▶ Written task
Look through the data below. Pick out the lines holding the string "this".

▶ Provided records
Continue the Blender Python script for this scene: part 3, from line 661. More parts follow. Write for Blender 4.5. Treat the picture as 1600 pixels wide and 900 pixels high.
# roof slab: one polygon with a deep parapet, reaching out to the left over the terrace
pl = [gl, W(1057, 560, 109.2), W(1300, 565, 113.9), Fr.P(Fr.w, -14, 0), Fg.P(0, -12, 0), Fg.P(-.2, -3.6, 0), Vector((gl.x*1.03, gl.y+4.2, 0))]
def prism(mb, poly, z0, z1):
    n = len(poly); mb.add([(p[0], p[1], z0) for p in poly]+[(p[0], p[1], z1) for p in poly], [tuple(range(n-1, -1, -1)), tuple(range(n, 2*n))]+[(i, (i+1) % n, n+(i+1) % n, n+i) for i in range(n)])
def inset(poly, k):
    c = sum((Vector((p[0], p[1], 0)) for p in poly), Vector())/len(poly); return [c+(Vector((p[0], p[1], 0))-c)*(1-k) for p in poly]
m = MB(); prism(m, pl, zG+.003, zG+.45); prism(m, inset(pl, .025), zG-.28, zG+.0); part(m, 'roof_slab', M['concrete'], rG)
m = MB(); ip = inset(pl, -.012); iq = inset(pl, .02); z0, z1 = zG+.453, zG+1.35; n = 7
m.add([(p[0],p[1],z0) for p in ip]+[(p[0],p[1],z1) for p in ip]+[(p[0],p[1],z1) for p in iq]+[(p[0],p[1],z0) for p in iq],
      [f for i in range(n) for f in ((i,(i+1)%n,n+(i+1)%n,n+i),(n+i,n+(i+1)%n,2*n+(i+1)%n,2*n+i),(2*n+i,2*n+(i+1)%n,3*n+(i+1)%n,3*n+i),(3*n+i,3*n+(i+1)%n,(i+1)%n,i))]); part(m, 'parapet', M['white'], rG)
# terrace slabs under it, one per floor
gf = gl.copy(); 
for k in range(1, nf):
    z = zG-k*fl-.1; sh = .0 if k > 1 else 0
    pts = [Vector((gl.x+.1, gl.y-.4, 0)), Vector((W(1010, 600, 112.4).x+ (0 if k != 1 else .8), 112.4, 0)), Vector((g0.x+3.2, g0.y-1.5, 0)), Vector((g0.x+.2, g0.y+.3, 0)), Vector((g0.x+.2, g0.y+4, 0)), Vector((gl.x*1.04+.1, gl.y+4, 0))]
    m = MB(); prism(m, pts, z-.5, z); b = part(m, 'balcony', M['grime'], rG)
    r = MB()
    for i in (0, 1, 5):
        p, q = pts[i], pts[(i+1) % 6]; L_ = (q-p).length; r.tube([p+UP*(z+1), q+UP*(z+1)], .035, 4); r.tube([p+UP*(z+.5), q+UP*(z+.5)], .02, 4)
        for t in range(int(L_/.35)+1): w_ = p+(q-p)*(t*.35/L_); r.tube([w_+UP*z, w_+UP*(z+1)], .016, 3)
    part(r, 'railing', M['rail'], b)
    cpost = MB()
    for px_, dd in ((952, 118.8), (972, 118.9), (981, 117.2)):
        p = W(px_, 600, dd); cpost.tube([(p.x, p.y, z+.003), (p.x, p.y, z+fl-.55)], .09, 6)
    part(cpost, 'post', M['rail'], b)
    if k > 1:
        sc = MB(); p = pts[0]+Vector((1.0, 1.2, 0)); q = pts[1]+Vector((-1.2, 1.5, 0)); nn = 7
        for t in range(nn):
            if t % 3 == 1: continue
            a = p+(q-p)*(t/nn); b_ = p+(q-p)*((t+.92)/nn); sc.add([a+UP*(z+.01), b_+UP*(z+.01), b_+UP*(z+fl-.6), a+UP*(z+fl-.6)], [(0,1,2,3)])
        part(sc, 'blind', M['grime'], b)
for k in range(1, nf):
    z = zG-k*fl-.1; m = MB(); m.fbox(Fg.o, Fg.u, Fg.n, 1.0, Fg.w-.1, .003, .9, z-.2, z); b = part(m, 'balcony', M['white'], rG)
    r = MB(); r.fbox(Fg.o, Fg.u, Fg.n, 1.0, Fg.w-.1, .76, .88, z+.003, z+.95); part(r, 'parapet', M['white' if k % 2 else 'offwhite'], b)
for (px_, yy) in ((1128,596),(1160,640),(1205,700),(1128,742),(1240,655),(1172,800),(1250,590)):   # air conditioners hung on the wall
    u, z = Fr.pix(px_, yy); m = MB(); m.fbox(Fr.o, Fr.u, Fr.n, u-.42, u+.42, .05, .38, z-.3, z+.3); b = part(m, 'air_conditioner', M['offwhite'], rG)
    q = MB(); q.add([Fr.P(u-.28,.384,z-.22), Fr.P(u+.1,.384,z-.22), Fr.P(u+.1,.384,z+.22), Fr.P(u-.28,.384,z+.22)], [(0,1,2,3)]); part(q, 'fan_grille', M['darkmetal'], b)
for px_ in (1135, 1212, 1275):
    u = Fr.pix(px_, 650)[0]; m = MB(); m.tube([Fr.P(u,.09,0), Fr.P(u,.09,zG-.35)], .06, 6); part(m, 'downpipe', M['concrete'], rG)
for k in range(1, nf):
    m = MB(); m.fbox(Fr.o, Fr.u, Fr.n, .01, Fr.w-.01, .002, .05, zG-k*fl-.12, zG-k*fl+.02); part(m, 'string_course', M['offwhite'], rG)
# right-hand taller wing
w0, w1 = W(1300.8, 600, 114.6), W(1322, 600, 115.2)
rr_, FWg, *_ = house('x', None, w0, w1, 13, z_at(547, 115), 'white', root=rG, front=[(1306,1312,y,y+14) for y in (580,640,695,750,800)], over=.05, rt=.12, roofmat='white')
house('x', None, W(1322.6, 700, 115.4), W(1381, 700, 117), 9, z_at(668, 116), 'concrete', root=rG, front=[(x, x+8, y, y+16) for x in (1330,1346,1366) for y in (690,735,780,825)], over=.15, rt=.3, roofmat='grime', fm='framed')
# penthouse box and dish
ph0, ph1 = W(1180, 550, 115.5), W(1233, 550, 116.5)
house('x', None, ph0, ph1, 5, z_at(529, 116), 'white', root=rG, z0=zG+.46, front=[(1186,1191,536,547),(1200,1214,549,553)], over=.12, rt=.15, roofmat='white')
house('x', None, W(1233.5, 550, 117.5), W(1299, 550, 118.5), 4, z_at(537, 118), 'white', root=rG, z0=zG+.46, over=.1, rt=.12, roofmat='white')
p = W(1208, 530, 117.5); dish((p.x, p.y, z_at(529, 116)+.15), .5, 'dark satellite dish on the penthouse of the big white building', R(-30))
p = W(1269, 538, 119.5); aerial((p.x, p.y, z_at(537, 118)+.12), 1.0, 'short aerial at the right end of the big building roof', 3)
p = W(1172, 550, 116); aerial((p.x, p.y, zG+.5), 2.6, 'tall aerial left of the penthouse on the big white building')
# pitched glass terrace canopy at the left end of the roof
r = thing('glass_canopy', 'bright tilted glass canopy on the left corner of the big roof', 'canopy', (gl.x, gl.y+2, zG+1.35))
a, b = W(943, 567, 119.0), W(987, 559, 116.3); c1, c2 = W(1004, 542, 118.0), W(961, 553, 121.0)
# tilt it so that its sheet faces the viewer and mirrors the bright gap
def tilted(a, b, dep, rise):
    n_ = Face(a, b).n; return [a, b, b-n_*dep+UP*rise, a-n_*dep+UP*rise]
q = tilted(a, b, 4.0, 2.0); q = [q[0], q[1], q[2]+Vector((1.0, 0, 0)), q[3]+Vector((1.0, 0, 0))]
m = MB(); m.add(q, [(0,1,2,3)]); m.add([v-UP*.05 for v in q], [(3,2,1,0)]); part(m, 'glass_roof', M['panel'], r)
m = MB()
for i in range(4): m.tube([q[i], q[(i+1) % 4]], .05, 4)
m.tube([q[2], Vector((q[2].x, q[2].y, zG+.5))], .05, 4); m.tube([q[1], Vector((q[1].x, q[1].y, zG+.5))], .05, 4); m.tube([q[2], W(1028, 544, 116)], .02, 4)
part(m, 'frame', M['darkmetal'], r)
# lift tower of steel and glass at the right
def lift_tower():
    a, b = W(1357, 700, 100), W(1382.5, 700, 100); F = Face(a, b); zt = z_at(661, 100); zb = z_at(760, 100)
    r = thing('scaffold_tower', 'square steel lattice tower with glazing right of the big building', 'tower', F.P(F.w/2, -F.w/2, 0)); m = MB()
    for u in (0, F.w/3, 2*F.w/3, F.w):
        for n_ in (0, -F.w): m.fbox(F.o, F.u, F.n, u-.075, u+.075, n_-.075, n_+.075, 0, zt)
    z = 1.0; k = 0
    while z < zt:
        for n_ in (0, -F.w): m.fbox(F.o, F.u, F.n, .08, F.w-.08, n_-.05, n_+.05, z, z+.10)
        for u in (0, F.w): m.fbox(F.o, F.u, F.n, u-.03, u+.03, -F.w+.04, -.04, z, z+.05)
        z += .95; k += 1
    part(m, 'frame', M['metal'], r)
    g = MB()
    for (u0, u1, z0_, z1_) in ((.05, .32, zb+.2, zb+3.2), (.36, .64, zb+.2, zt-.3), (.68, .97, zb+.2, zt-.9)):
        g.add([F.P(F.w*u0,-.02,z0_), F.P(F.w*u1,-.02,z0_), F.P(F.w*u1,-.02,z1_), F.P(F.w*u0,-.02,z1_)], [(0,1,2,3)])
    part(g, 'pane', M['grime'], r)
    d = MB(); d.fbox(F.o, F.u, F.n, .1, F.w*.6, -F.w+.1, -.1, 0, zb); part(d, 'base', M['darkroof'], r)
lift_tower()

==

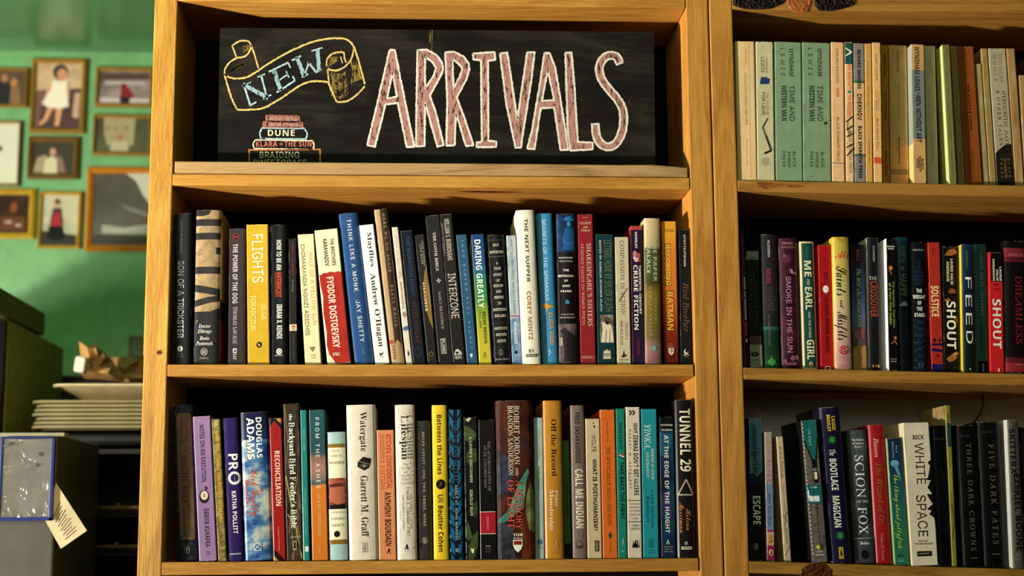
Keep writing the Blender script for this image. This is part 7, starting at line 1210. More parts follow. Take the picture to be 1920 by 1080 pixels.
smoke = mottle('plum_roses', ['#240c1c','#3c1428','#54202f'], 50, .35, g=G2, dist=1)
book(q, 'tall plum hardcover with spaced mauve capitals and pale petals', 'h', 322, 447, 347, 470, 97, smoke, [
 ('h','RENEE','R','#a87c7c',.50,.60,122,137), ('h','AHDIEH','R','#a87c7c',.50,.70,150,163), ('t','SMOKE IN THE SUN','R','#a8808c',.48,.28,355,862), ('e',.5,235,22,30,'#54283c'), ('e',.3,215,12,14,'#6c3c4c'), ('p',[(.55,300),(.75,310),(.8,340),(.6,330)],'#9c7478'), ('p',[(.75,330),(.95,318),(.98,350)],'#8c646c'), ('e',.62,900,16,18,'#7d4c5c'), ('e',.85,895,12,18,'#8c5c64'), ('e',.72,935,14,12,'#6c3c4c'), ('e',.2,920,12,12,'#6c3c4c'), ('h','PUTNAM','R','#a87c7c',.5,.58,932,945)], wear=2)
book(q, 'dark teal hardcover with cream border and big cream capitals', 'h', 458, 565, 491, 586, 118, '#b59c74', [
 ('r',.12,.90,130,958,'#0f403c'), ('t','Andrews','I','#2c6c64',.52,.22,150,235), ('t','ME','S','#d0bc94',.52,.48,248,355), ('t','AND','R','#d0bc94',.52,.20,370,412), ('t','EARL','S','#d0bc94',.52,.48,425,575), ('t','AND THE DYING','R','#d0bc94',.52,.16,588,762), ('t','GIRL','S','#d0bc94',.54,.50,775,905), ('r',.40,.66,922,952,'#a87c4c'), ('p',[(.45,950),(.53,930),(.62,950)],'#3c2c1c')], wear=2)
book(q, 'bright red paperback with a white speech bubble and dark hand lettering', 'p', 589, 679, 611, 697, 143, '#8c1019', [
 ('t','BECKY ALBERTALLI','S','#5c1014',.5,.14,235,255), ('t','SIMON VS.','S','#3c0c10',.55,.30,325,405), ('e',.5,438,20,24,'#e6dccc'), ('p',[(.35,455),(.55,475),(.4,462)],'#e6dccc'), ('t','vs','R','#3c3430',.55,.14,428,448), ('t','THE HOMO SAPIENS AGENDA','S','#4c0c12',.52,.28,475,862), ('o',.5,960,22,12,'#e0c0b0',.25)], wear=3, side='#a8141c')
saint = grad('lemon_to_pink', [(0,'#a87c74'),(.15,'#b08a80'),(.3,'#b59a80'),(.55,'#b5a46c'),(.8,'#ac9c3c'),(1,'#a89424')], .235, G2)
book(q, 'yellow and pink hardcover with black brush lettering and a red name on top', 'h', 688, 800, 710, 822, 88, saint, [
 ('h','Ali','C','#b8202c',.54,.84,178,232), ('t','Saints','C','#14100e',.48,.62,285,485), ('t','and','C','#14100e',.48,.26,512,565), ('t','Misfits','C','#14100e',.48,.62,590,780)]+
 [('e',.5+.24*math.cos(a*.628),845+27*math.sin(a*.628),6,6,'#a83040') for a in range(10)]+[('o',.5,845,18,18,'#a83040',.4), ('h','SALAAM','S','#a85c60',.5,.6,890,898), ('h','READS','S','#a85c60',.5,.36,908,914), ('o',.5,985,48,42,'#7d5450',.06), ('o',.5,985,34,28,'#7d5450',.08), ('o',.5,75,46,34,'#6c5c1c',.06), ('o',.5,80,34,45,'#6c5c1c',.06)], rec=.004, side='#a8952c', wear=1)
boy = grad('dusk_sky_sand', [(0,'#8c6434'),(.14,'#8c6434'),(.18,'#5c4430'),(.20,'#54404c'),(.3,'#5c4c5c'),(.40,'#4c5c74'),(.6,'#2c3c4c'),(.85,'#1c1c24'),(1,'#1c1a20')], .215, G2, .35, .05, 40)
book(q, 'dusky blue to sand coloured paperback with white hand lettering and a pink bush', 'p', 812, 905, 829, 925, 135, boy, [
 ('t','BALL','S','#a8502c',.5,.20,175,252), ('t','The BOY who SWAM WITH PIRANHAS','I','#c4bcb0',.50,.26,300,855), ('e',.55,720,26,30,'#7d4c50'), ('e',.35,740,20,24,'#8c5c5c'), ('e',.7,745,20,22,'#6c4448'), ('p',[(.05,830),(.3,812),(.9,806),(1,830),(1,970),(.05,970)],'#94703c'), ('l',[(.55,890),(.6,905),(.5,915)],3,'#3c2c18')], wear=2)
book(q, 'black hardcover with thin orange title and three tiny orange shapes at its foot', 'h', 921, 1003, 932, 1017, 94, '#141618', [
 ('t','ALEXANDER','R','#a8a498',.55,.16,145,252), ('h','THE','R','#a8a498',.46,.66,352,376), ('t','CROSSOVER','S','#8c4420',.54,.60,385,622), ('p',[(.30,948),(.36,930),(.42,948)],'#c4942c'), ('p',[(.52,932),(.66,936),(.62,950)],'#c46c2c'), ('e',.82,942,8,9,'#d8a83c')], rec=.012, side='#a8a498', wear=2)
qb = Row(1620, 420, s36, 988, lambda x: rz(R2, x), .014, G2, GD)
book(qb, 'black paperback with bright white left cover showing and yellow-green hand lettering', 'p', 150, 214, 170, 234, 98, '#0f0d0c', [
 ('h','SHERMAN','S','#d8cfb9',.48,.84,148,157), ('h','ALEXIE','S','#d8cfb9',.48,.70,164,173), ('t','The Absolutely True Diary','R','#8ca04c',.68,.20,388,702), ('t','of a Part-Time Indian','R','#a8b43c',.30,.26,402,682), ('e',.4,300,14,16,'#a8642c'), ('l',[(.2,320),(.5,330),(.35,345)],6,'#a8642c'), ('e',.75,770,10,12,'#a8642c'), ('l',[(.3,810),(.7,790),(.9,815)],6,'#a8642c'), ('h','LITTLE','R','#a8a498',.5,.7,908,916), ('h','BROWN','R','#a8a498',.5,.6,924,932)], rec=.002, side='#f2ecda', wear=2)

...

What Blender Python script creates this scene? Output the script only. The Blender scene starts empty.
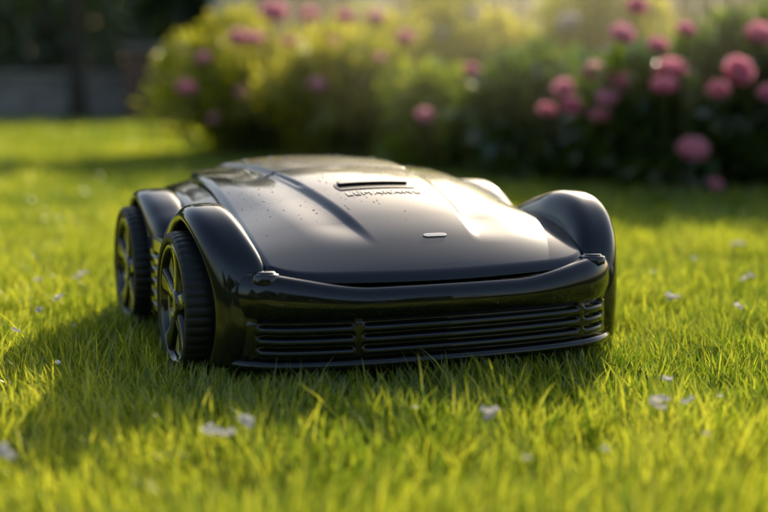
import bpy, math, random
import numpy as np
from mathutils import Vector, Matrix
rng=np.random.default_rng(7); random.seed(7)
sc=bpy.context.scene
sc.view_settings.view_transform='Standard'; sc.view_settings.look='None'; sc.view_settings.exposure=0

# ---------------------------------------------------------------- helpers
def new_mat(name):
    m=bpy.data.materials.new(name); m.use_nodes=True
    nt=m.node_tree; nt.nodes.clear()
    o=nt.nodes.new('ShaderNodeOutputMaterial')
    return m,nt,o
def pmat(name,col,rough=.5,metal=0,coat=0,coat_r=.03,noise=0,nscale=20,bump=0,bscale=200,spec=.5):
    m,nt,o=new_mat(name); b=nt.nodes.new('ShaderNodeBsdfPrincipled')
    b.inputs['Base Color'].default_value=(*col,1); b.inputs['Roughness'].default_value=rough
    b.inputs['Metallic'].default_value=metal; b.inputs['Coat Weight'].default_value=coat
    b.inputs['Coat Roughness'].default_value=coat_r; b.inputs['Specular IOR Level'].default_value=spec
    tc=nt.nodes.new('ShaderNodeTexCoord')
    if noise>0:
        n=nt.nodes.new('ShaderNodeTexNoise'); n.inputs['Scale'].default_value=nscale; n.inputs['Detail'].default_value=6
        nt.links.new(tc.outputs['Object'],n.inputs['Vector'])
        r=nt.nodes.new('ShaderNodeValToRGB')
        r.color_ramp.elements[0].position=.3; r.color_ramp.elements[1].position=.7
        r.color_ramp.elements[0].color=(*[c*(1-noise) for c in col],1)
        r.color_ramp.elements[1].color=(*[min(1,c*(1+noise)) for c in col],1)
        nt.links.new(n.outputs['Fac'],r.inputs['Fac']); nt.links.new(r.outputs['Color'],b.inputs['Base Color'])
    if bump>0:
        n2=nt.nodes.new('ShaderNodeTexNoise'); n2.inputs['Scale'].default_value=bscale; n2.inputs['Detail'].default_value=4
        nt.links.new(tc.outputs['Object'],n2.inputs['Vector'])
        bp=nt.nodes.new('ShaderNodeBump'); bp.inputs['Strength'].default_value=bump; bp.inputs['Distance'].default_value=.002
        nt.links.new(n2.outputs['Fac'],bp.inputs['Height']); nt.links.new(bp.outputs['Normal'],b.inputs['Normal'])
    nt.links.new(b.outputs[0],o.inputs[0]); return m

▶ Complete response
Continue the Blender Python script for this scene: part 3, from line 661. More parts follow. Write for Blender 4.5. Treat the picture as 1600 pixels wide and 900 pixels high.
Keep writing the Blender script for this image. This is part 7, starting at line 1210. More parts follow. Take the picture to be 1920 by 1080 pixels.
What Blender Python script creates this scene? Output the script only. The Blender scene starts empty.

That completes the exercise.